While the steak is cooking slow and low: Put the butter, shallot, and thyme in a small, grill safe pot. (I use an enameled steel drinking cup.) Put the pot over the coals when you start the steak in step 3. Check the butter every time you flip the steak – once the butter is melted and the shallots are sizzling, slide the pot to the indirect side of the grill to keep warm. If you don’t have a grill safe pot, heat the butter baste on the stove over medium heat, or put everything in a Pyrex measuring cup and microwave. Heat the baste until the butter melts and the shallots sizzle. Continue monitoring the steak, it is ready for searing when it reaches 115°F internal in the thickest part, somewhere between 30 minutes and 1 hour. (115°F is medium rare. Cook to 105°F to 110°F for rare, 125°F for medium)



dump the new coals over the old coals


5. Sear the steak

By now, the second chimney of charcoal should be covered with gray ash.
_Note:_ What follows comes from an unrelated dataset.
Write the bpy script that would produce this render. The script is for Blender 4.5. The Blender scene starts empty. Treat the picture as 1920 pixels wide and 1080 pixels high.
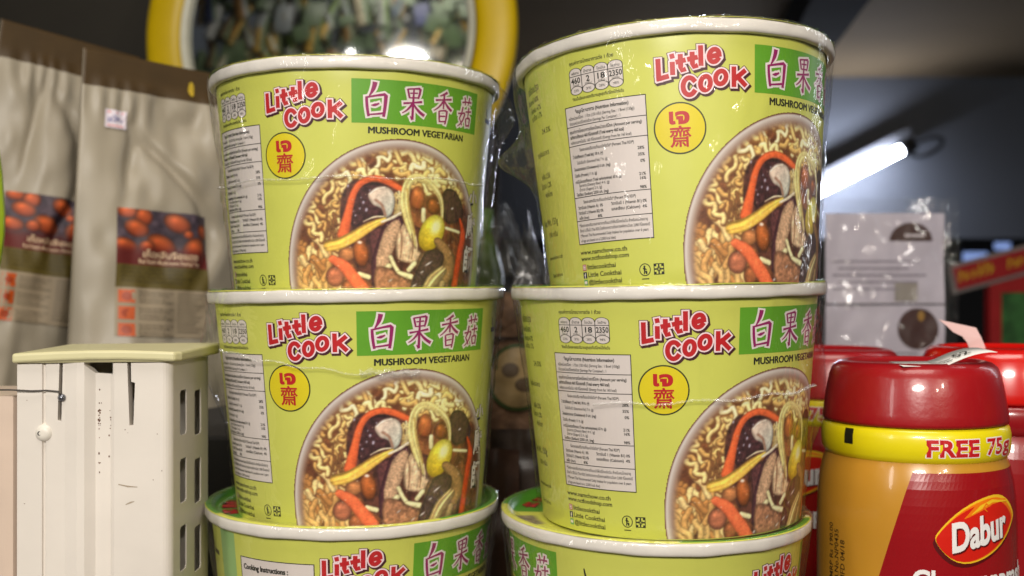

Add it to the coals already in the grill, pouring carefully so the steak doesn’t get covered with ashes. Brush the steak with a thin coat of butter, then slide it directly over the lit coals. Sear the steak with the lid open, flipping and basting with the butter every minute or two, until there is a gorgeous brown crust on the steak. This should take about five minutes, at which point the steak should measure 125°F internal for medium rare, 115°F for rare, or 135°F for medium.



6. Rest and serve

Remove the steak to a platter and baste it one last time with the butter. Let the steak rest for fifteen minutes, mix all the board ingredients, pour the board dressing onto a cutting board and slice the steaks against the grain, turning to coat the slices.